Weighted classical multidimensional scaling, also known as weighted principal coordinates analysis.

Usage

wcmdscale(d, k, eig = FALSE, add = FALSE, x.ret = FALSE, w) "plot"(x, choices = c(1, 2), type = "t", ...) "scores"(x, choices = NA, ...)

Arguments

d
a distance structure such as that returned by dist or a full symmetric matrix containing the dissimilarities.
k
the dimension of the space which the data are to be represented in; must be in ${1,2,\ldots,n-1}$. If missing, all dimensions with above zero eigenvalue.
eig
indicates whether eigenvalues should be returned.
add
an additive constant $c$ is added to the non-diagonal dissimilarities such that all $n-1$ eigenvalues are non-negative. Alternatives are "lingoes" (default, also used with TRUE) and "cailliez" (which is the only alternative in cmdscale). See Legendre & Anderson (1999).
x.ret
indicates whether the doubly centred symmetric distance matrix should be returned.
w
Weights of points.
x
The wcmdscale result object when the function was called with options eig = TRUE or x.ret = TRUE (See Details).
choices
Axes to be returned; NA returns all real axes.
type
Type of graph which may be "t"ext, "p"oints or "n"one.
...
Other arguments passed to graphical functions.

Value

eig = FALSE and x.ret = FALSE (default), a matrix with k columns whose rows give the coordinates of points corresponding to positive eignenvalues. Otherwise, an object of class wcmdscale containing the components that are mostly similar as in cmdscale:

Details

Function wcmdscale is based on function cmdscale (package stats of base R), but it uses point weights. Points with high weights will have a stronger influence on the result than those with low weights. Setting equal weights w = 1 will give ordinary multidimensional scaling.

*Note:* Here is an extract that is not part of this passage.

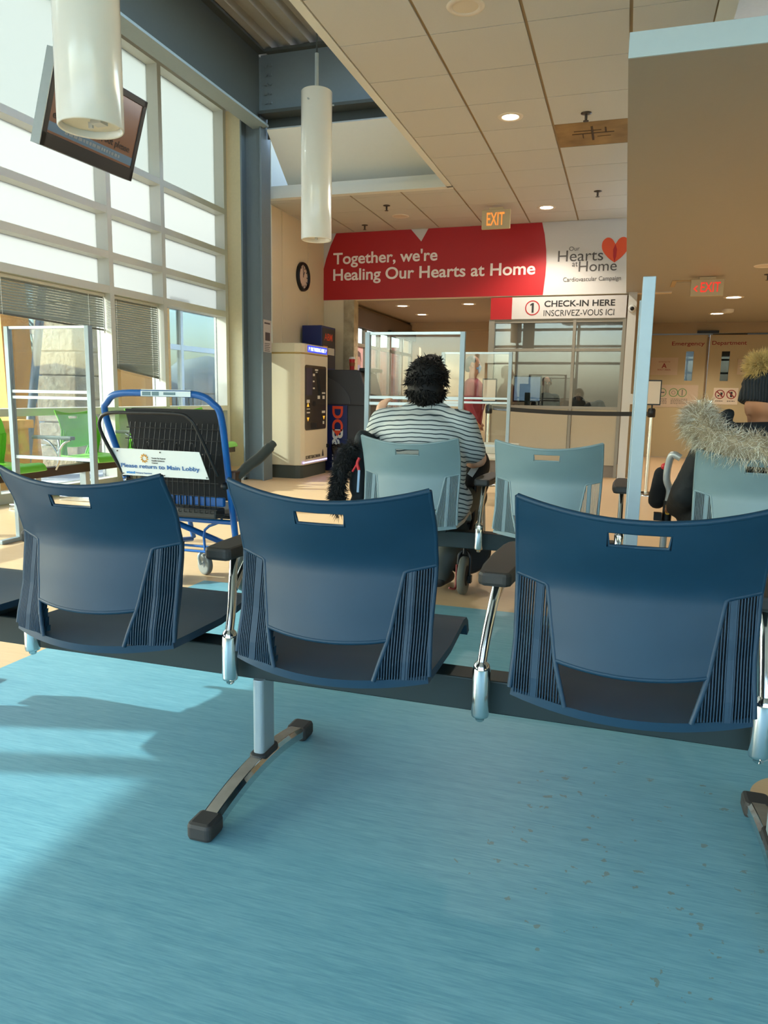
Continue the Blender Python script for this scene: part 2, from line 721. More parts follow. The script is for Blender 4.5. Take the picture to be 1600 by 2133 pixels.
def blob(name, prims, m, parent, voxel=0.014, smooth=6):
    """one continuous surface round capsules and ellipsoids"""
    b = MB()
    for q in prims:
        if q[0] == 'c':
            _, p1, r1, p2, r2 = q
            p1, p2 = Vector(p1), Vector(p2)
            n = max(2, int((p2 - p1).length / (0.35 * max(min(r1, r2), 0.006))) + 1)
            n = min(n, 26)
            for i in range(n + 1):
                t = i / n
                b.sph(p1.lerp(p2, t), r1 + (r2 - r1) * t, nu=14, nv=9)
        else:
            _, c, r = q[:3]
            b.sph(c, r, nu=22, nv=14)
    off = Vector(parent['_o']) if '_o' in parent else Vector((0, 0, 0))
    me = bpy.data.meshes.new(name)
    me.from_pydata([Vector(v) - off for v in b.v], [], b.f)
    o = bpy.data.objects.new(name, me)
    COL.objects.link(o)
    md = o.modifiers.new('r', 'REMESH')
    md.mode = 'VOXEL'
    md.voxel_size = voxel
    md2 = o.modifiers.new('s', 'SMOOTH')
    md2.factor = 0.5
    md2.iterations = smooth
    dg = bpy.context.evaluated_depsgraph_get()
    dg.update()
    me2 = bpy.data.meshes.new_from_object(o.evaluated_get(dg))
    o.modifiers.clear()
    o.data = me2
    bpy.data.meshes.remove(me)
    me2.materials.clear()
    me2.materials.append(m)
    me2.polygons.foreach_set('use_smooth', [True] * len(me2.polygons))
    if parent is not None:
        o.parent = parent
        o['_o'] = parent['_o']
    return o


def rrect(x0, x1, y0, y1, r, n=4):
    out = []
    for cx, cy, a0 in ((x1 - r, y0 + r, -pi / 2), (x1 - r, y1 - r, 0), (x0 + r, y1 - r, pi / 2), (x0 + r, y0 + r, pi)):
        for i in range(n + 1):
            a = a0 + pi / 2 * i / n
            out.append((cx + r * cos(a), cy + r * sin(a)))
    return out


def circ(cx, cy, r, n=32):
    return [(cx + r * cos(2 * pi * i / n), cy + r * sin(2 * pi * i / n)) for i in range(n)]


def ring(mb, cx, cz, r0, r1, y, plane='xz', n=36, m=0, t=0.002):
    for i in range(n):
        a, b = 2 * pi * i / n, 2 * pi * (i + 1) / n
        mb.prism([(cx + r0 * cos(a), cz + r0 * sin(a)), (cx + r1 * cos(a), cz + r1 * sin(a)), (cx + r1 * cos(b), cz + r1 * sin(b)), (cx + r0 * cos(b), cz + r0 * sin(b))], plane, y - t, y, m)

# =================================================================== SETTING
ZC = 3.49
b = MB().box(-5.8, 8.2, -4.2, 15.4, -0.2, 0)
struct(b.build('floor', M_FLOOR))

# tile ceiling: real tiles standing off a darker grid
XG = [-2.06, -1.413, -0.766, -0.119, 0.39]
P = 0.637
b = MB()
b.box(-2.12, 0.5, -4.0, 10.86, ZC + 0.012, ZC + 0.08, 1)
b.box(-4.5, -2.12, 8.84, 10.86, ZC + 0.012, ZC + 0.08, 1)
g = 0.007
ys = [5.225 + P * k for k in range(-15, 9)] + [10.86]
for xa, xb in zip(XG[:-1], XG[1:]):
    for ya, yb in zip(ys[:-1], ys[1:]):
        st = abs(xa + 0.766) < .01 and abs(ya - (5.225 + 3 * P)) < .05
        b.box(xa + 0.011, xb - 0.011, ya + 0.004, yb - 0.004, ZC, ZC + 0.012, 2 if st else 0)
XL = [-4.5, -4.0, -3.353, -2.706, -2.06]
yl = [8.9] + [y for y in ys if y > 9.0]
for xa, xb in zip(XL[:-1], XL[1:]):
    for ya, yb in zip(yl[:-1], yl[1:]):
        b.box(xa + 0.011, xb - 0.011, ya + 0.004, yb - 0.004, ZC, ZC + 0.012)
struct(b.build('ceiling', [M_TILE, M_GRID, M_STAIN]))
b = MB()
b.box(-2.125, -2.06, -4.0, 8.84, ZC - 0.004, 4.3)
b.box(0.39, 0.5, -4.0, 10.86, ZC - 0.004, 4.3)
b.box(-4.5, -2.06, 8.8, 8.9, ZC - 0.004, 3.575)
b.box(-4.5, -2.06, 8.83, 8.9, 3.575, 3.64)
struct(b.build('trim_1', M_CEILW))
# stains on the marked tile: pipe-shaped dirt
b = MB()
for (x0, x1, y0, y1) in ((-.62, -.25, 7.42, 7.44), (-.60, -.36, 7.35, 7.365), (-.45, -.43, 7.25, 7.62), (-.33, -.315, 7.3, 7.43), (-.53, -.52, 7.44, 7.55), (-.40, -.28, 7.52, 7.53)):
    b.box(x0, x1, y0, y1, ZC - 0.002, ZC)
struct(b.build('trim_2', mat('old_water_stain', '4a3418', 0.9)))

# high roof deck with ribs running away from us
prof = []
x = -5.9
while x < -1.9:
    prof += [(x, 5.02), (x + .09, 5.02), (x + .12, 5.09), (x + .21, 5.09), (x + .24, 5.02)]
    x += .24
prof += [(-1.9, 5.14), (-5.9, 5.14)]
struct(MB().prism(prof, 'xz', -4.2, 11.0).build('ceiling_deck', M_DECK))
# ceiling over the right-hand side, dark and high
struct(MB().box(0.5, 8.2, -4.2, 11.0, 4.3, 4.4).box(-2.1, 0.5, -4.2, 11.0, 4.3, 4.4).build('ceiling_upper', M_DECK))

# low canopy over the right-hand waiting side
b = MB()
b.box(-0.08, 8.0, 3.54, 15.2, 2.53, 2.62, 0)
b.box(-0.08, 8.0, 3.54, 15.2, 2.52, 2.53, 1)
b.box(-0.08, 8.0, 3.53, 3.54, 2.52, 2.62, 2)
struct(b.build('ceiling_canopy', [M_CEILW, M_SOFF, M_FASC]))

# steel: H column, window beam, cross beam
b = MB()
b.box(-4.31, -4.29, 8.41, 8.65, 0, 4.95, 0).box(-4.57, -4.55, 8.41, 8.65, 0, 4.95, 0).box(-4.55, -4.31, 8.52, 8.545, 0, 4.95, 0)
b.box(-4.70, -4.55, 8.36, 8.46, 0, 0.03, 1)
struct(b.build('trim_3', [M_STEEL, M_ALU]), 'slate grey steel column beside the parking kiosk', 'column')
b = MB()
b.box(-4.43, -4.22, -4, 8.47, 4.20, 4.225, 0).box(-4.34, -4.31, -4, 8.41, 4.225, 4.98, 1).box(-4.43, -4.22, -4, 8.41, 4.98, 5.01, 1)
struct(b.build('trim_4', [mat('grey_beam_flange', '8f9c9a', 0.5), M_STEELD]), 'dark steel beam running above the tall windows', 'beam')
b = MB()
b.box(-4.29, 0.3, 8.42, 8.445, 4.36, 4.97, 0)
b.box(-4.20, 0.3, 8.34, 8.53, 4.97, 5.0, 1)
b.box(-4.28, 0.3, 8.34, 8.53, 4.31, 4.345, 2)
for k in range(5):
    b.cyl((-4.22, 8.42, 4.45 + .1 * k), (-4.22, 8.40, 4.45 + .1 * k), .018, n=8, m=0)
    b.cyl((-4.16, 8.42, 4.45 + .1 * k), (-4.16, 8.40, 4.45 + .1 * k), .018, n=8, m=0)
b.box(-4.28, 0.3, 8.56, 8.58, 4.10, 4.97, 1)  # dark board added above the valance, stands in for the shadowed void
struct(b.build('trim_5', [M_STEEL, M_STEELD, M_STEELD]), 'slate grey cross beam bolted to the column', 'beam')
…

With default options, the function returns only a matrix of scores scaled by eigenvalues for all real axes. If the function is called with eig = TRUE or x.ret = TRUE, the function returns an object of class "wcmdscale" with print, plot, scores, eigenvals and stressplot methods, and described in section Value.

The method is Euclidean, and with non-Euclidean dissimilarities some eigenvalues can be negative. If this disturbs you, this can be avoided by adding a constant to non-diagonal dissimilarities making all eigenvalues non-negative. The function implements methods discussed by Legendre & Anderson (1999): The method of Lingoes (add="lingoes") adds the constant $c$ to squared dissimilarities $d$ using $sqrt(d^2 + 2*c)$ and the method of Cailliez (add="cailliez") to dissimilarities using $d + c$. Legendre & Anderson (1999) recommend the method of Lingoes, and base R function cmdscale implements the method of Cailliez.

References

Gower, J. C. (1966) Some distance properties of latent root and vector methods used in multivariate analysis. Biometrika 53, 325--328.

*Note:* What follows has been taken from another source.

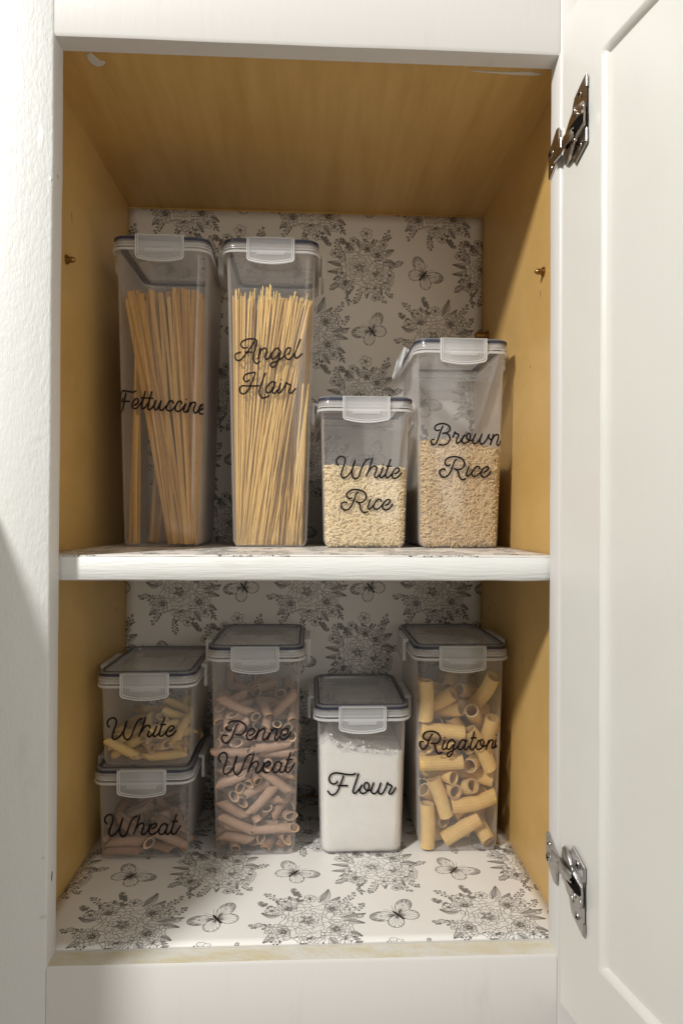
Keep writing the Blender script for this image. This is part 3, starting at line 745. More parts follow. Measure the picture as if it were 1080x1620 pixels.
LETTERS=[["white_rice","White",[[-275,831,-296,863,-284,904,-245,925,-213,906,-210,864,-233,795,-246,741,-239,714,-213,708,-175,734,-141,784,-122,834,-108,886],[-108,886,-126,830,-138,777,-137,734,-121,705,-98,699,-67,727,-45,789,-18,854,5,887,39,902],[68,909,48,836,25,770,6,722],[17,751,40,790,71,822,96,828,112,813,106,779,91,740,95,716,116,716,139,738,160,768,177,818],[177,818,160,771,145,733,153,714,172,718,203,753,225,814],[179,840,179,843],[252,897,229,830,204,749,207,717,226,713,254,736,277,769],[210,829,260,828],[295,756,311,757,334,775,341,798,326,811,300,801,277,767,268,730,279,711,298,707,325,717,350,742,365,762]]],["white_rice","Rice",[[-139,508,-158,498,-183,510,-188,542,-162,575,-109,590,-55,585,-12,563,7,524,-2,488,-31,464,-65,459,-96,470],[-74,562,-97,537,-119,474,-146,416,-184,385,-223,388,-244,419,-238,450,-212,464,-185,458],[-65,459,-55,428,-46,389,-26,364,1,359,22,371],[52,494,33,440,24,408,39,394,61,407,81,430],[58,522,60,525],[162,472,153,491,127,489,98,460,83,421,95,395,124,394,156,419,176,441],[201,433,232,445,251,476,239,491,212,482,183,449,174,414,190,391,223,387,256,411,277,445]]],["brown_rice","Brown",[[-229,1204,-248,1196,-272,1207,-274,1234,-249,1257,-202,1268,-155,1260,-122,1232,-125,1197,-155,1175,-197,1169],[-155,1172,-127,1145,-121,1105,-144,1067,-185,1051,-231,1054],[-194,1243,-221,1177,-244,1103,-270,1058,-300,1056,-314,1082,-304,1103,-280,1105],[-93,1128,-76,1163,-70,1185,-61,1171,-31,1157,-45,1121,-55,1086,-44,1071,-21,1082,2,1110,33,1156],[33,1156,10,1121,7,1084,34,1069,69,1090,88,1128,88,1159,72,1173,55,1159,51,1133,65,1108,90,1098,116,1109],[143,1168,124,1123,116,1085,132,1067,159,1080,190,1123,209,1168],[209,1168,194,1123,187,1085,203,1065,230,1075,261,1116,282,1165,278,1140,289,1115,308,1109],[327,1164,312,1109,295,1056],[304,1090,327,1135,356,1162,381,1156,377,1118,363,1075,376,1053,399,1071,417,1110]]],["brown_rice","Rice",[[-116,850,-136,840,-162,852,-167,885,-140,918,-86,933,-31,928,12,906,32,867,23,831,-6,806,-42,801,-73,812],[-50,905,-74,879,-96,816,-123,757,-162,726,-201,730,-222,760,-217,791,-190,806,-163,800],[-42,801,-31,770,-21,731,-1,706,26,701,47,712],[78,837,58,782,49,750,65,736,87,749,108,772],[84,864,85,868],[189,814,180,834,154,832,125,802,109,763,121,737,151,736,184,762,204,783],[229,776,260,788,280,819,268,834,240,825,211,791,202,756,218,733,252,729,284,753,306,788]]],["white","White",[[-355,403,-376,433,-363,474,-323,497,-290,480,-288,438,-311,369,-326,315,-318,288,-292,284,-252,312,-217,363,-197,413,-183,465],[-183,465,-201,409,-215,355,-213,314,-197,286,-174,280,-142,310,-118,372,-91,438,-67,472,-32,489],[-2,496,-24,423,-47,357,-67,308],[-55,338,-31,377,0,411,26,418,42,404,36,370,20,331,24,308,45,309,69,331,91,361,109,412],[109,412,91,365,75,326,83,308,103,313,135,349,158,411],[111,434,112,437],[186,494,162,426,136,345,139,314,159,311,188,335,212,368],[143,425,194,426],[229,356,246,359,270,378,277,400,262,412,235,402,212,367,202,330,213,311,232,309,260,320,286,346,301,366]]],["wheat","Wheat",[[-354,371,-373,403,-361,443,-325,464,-295,446,-292,404,-314,336,-327,282,-320,255,-296,250,-260,276,-227,325,-209,375,-196,427],[-196,427,-213,371,-225,318,-224,276,-209,248,-187,241,-159,270,-137,331,-112,395,-90,428,-57,443],[-31,450,-50,377,-72,313,-90,264],[-79,293,-57,332,-28,364,-4,370,10,355,4,321,-10,283,-6,260,13,260,35,281,55,311,71,360],[83,316,115,325,135,353,117,364,83,346,62,305,68,264,98,257,136,280,162,312],[238,336,220,362,188,353,163,314,158,272,179,255,206,268,231,305],[246,353,229,302,227,265,247,257,274,284,292,331],[329,454,307,384,282,305,285,264,311,258,341,292,365,337],[288,381,339,385]]],["penne","Penne",[[-232,1289,-251,1276,-281,1289,-285,1324,-251,1360,-202,1373,-150,1367,-108,1341,-90,1303,-104,1261,-141,1234,-194,1236],[-168,1345,-193,1308,-221,1231,-251,1174,-285,1152,-319,1164,-334,1198,-319,1227,-277,1230],[-58,1226,-24,1237,-6,1267,-17,1293,-47,1289,-77,1253,-85,1209,-66,1182,-29,1187,1,1218,25,1256],[40,1290,23,1240,2,1182],[14,1214,44,1265,74,1293,97,1285,92,1247,74,1205,80,1181,105,1186,133,1222],[160,1286,142,1239,124,1180],[135,1212,165,1264,195,1291,216,1284,211,1246,196,1206,201,1180,226,1185,251,1219],[275,1225,309,1234,328,1264,319,1290,286,1286,258,1249,249,1207,264,1183,298,1184,332,1214,355,1260]]],["penne","Wheat",[[-341,963,-361,994,-349,1035,-312,1057,-281,1038,-279,996,-300,927,-314,873,-306,846,-282,841,-245,867,-212,917,-194,967,-181,1019],[-181,1019,-198,963,-210,909,-208,867,-193,838,-171,832,-142,861,-120,923,-94,988,-72,1021,-39,1037],[-12,1043,-32,970,-54,905,-72,856],[-61,885,-39,924,-9,957,15,963,30,948,24,914,9,875,13,851,33,852,55,874,76,903,92,953],[104,908,136,918,157,946,138,957,104,939,83,897,90,856,120,849,158,873,184,905],[262,929,243,956,211,946,186,907,181,865,202,848,230,861,255,899],[270,947,253,895,251,858,272,850,298,877,317,925],[355,1049,332,978,307,898,310,857,337,852,367,886,391,932],[313,976,365,980]]],["flour","Flour",[[-246,759,-259,739,-288,731,-319,749,-330,785,-310,827,-266,843,-212,837,-151,826,-93,823,-63,835],[-185,812,-206,751,-226,697,-253,645,-287,621,-318,629,-342,661],[-243,713,-142,712],[-34,833,-58,757,-83,680,-88,647,-69,633,-38,662,4,717],[4,717,-19,675,-15,644,12,631,49,647,70,684,69,726,46,741,27,725,25,694,42,668,73,660,100,671],[120,739,104,691,96,650,116,628,143,634,169,670,192,736],[192,736,175,684,167,647,185,623,212,633,242,685,259,738],[259,738,273,720,302,702,285,659,274,636,285,621,312,632,344,685]]],["rigatoni","Rigatoni",[[-331,1162,-351,1159,-377,1180,-376,1217,-344,1245,-289,1250,-238,1230,-211,1188,-218,1148,-249,1124,-304,1130],[-289,1222,-313,1187,-335,1122,-362,1074,-389,1063,-408,1092,-401,1133,-374,1140],[-271,1123,-260,1080,-244,1036,-217,1021,-189,1037],[-163,1154,-183,1097,-185,1068,-162,1066,-135,1099],[-162,1182,-161,1186],[-70,1140,-77,1159,-100,1160,-128,1131,-142,1091,-131,1064,-104,1071,-78,1111],[-56,1140,-72,1082,-87,1021,-114,988,-139,1000,-129,1028,-92,1046,-45,1075,-18,1106],[47,1135,37,1158,11,1154,-13,1121,-25,1079,-10,1058,18,1072,43,1114],[59,1157,42,1101,39,1066,58,1059,85,1090],[138,1242,116,1151,97,1085,104,1060,128,1062,163,1110],[103,1176,159,1179],[190,1154,169,1125,160,1081,179,1059,215,1074,236,1116,230,1149,212,1160,200,1133,211,1101,238,1088,266,1103],[289,1153,274,1105,259,1058],[266,1090,293,1134,318,1156,334,1141,321,1094,324,1070,339,1078,357,1108],[362,1152,352,1108,348,1082,361,1078,371,1097],[364,1201,365,1204]]],["fettuccine","Fettuccine",[[-369,1489,-381,1463,-400,1456,-409,1489,-393,1550,-356,1560,-306,1551,-268,1547,-239,1561],[-339,1538,-355,1463,-372,1392,-393,1358,-403,1360],[-373,1454,-306,1454],[-259,1415,-228,1433,-217,1464,-237,1484,-266,1452,-278,1408,-263,1384,-231,1391,-188,1444],[-148,1558,-167,1484,-186,1413,-181,1385,-154,1392,-120,1445],[-188,1492,-133,1490],[-85,1555,-103,1484,-123,1406,-119,1376,-91,1384,-61,1424,-46,1468],[-125,1489,-74,1487],[-46,1468,-61,1406,-51,1374,-23,1394,7,1464],[7,1464,-6,1407,0,1373,27,1377,61,1417],[127,1440,116,1465,87,1456,63,1408,63,1378,92,1365,125,1383,152,1415],[212,1438,201,1463,172,1452,148,1400,152,1371,180,1361,214,1384,251,1439],[251,1439,235,1393,233,1363,252,1354,282,1389],[255,1479,257,1483],[298,1455,286,1409,269,1354],[278,1389,307,1440,335,1455,345,1438,332,1390,334,1356,354,1351,378,1386],[384,1380,408,1404,417,1430,405,1443,385,1412,376,1368,390,1345,412,1353,422,1378]]],["angel","Angel",[[-233,2008,-264,2003,-292,2026,-285,2064,-238,2091,-182,2097,-145,2088,-137,2062,-149,2001,-172,1925,-165,1878,-139,1851,-101,1875],[-163,2073,-198,2009,-247,1943,-289,1892,-326,1878,-351,1906,-343,1944,-298,1962],[-256,1963,-183,1964],[-102,2006,-111,1954,-125,1898],[-118,1931,-88,1990,-55,2006,-36,1988,-46,1946,-55,1910,-36,1895,-8,1919,15,1961],[95,1986,79,2006,53,2003,22,1966,8,1916,25,1898,62,1924,89,1962],[103,1981,86,1906,63,1845,25,1816,2,1834,16,1861,63,1875,109,1906,147,1938],[175,1945,197,1976,201,2008,172,2011,149,1968,152,1918,180,1895,213,1918,246,1960],[301,2102,273,2027,247,1956,246,1920,269,1914,297,1936,318,1957]]],["angel","Hair",[[-213,1686,-236,1666,-263,1685,-263,1718,-237,1744,-181,1758,-151,1757,-171,1696,-199,1625,-231,1568,-269,1544,-300,1562,-306,1597,-283,1624,-244,1626],[-231,1624,-114,1628],[-49,1757,-77,1683,-105,1598,-108,1544,-81,1509,-44,1512,-11,1534],[47,1638,36,1668,12,1667,-21,1635,-41,1590,-28,1558,3,1571,31,1619],[52,1668,31,1600,22,1565,45,1558,78,1596],[106,1658,88,1601,75,1570,94,1559,128,1597],[112,1691,113,1695],[128,1597,151,1639,158,1666,173,1653,207,1636,193,1595,188,1567,212,1560,254,1605]]]]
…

Legendre, P. & Anderson, M. J. (1999). Distance-based redundancy analysis: testing multispecies responses in multifactorial ecological experiments. Ecology 69, 1--24.

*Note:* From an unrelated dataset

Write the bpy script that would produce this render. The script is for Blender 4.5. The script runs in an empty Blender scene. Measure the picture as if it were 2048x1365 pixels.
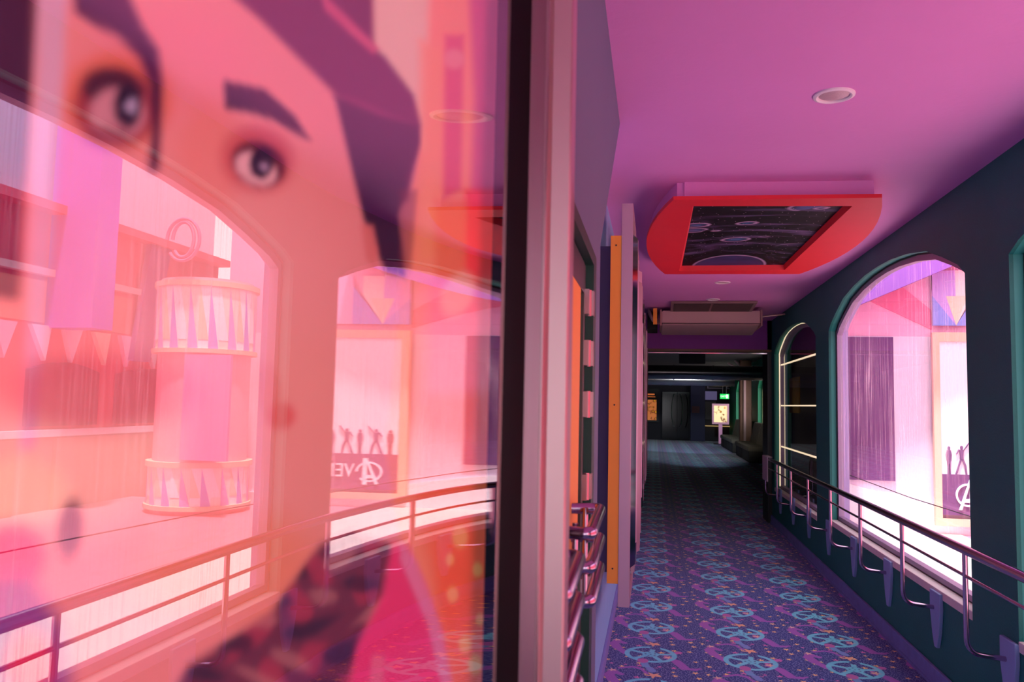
import bpy, bmesh, math, random
import numpy as np
from mathutils import Vector, Matrix
random.seed(7)
PI = math.pi
SC = bpy.context.scene
COL = SC.collection

# ------------------------------------------------------------------ camera
EYE = Vector((0, 0, 1.66))
YAW, PITCH, ROLL = .1776, .0773, .0214
FPX = 1593.0
_f = Vector((-math.sin(YAW)*math.cos(PITCH), math.cos(YAW)*math.cos(PITCH), math.sin(PITCH)))
_r = Vector((math.cos(YAW), math.sin(YAW), 0))
_u = _r.cross(_f)
CR = _r*math.cos(ROLL) + _u*math.sin(ROLL)
CU = -_r*math.sin(ROLL) + _u*math.cos(ROLL)
cd = bpy.data.cameras.new('camera')
cam = bpy.data.objects.new('camera', cd)
COL.objects.link(cam)
cam.matrix_world = Matrix(((CR.x, CU.x, -_f.x, EYE.x), (CR.y, CU.y, -_f.y, EYE.y), (CR.z, CU.z, -_f.z, EYE.z), (0, 0, 0, 1)))
cd.sensor_width = 36; cd.lens = 36*FPX/2048
cd.clip_start = .01; cd.clip_end = 200
cd.dof.use_dof = True; cd.dof.focus_distance = 5.5; cd.dof.aperture_fstop = 6.6
SC.camera = cam

# ------------------------------------------------------------------ world, light, exposure
w = bpy.data.worlds.new('sky'); SC.world = w; w.use_nodes = True
bgn = w.node_tree.nodes['Background']
bgn.inputs[0].default_value = (.95, .95, 1.0, 1); bgn.inputs[1].default_value = 2.7
sd = bpy.data.lights.new('sun', 'SUN'); sd.energy = 10.5; sd.angle = math.radians(3); sd.color = (1, .95, .97)
so = bpy.data.objects.new('sun', sd); COL.objects.link(so)
so.rotation_euler = Vector((.12, .22, -1.0)).to_track_quat('-Z', 'Y').to_euler()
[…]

Mardia, K. V., Kent, J. T. and Bibby, J. M. (1979). Chapter 14 of Multivariate Analysis, London: Academic Press.

See Also

The function is modelled after cmdscale, but adds weights (hence name) and handles negative eigenvalues differently. eigenvals.wcmdscale and stressplot.wcmdscale are some specific methods. Other multidimensional scaling methods are monoMDS, and isoMDS and sammon in package MASS.

Examples

Run this code
## Correspondence analysis as a weighted principal coordinates
## analysis of Euclidean distances of Chi-square transformed data
data(dune)
rs <- rowSums(dune)/sum(dune)
d <- dist(decostand(dune, "chi"))
ord <- wcmdscale(d, w = rs, eig = TRUE)
## Ordinary CA
ca <- cca(dune)
## Eigevalues are numerically similar
ca$CA$eig - ord$eig
## Configurations are similar when site scores are scaled by
## eigenvalues in CA
procrustes(ord, ca, choices=1:19, scaling = "sites")
plot(procrustes(ord, ca, choices=1:2, scaling="sites"))
## Reconstruction of non-Euclidean distances with negative eigenvalues
d <- vegdist(dune)
ord <- wcmdscale(d, eig = TRUE)
## Only positive eigenvalues:
cor(d, dist(ord$points))
## Correction with negative eigenvalues:
cor(d, sqrt(dist(ord$points)^2 - dist(ord$negaxes)^2))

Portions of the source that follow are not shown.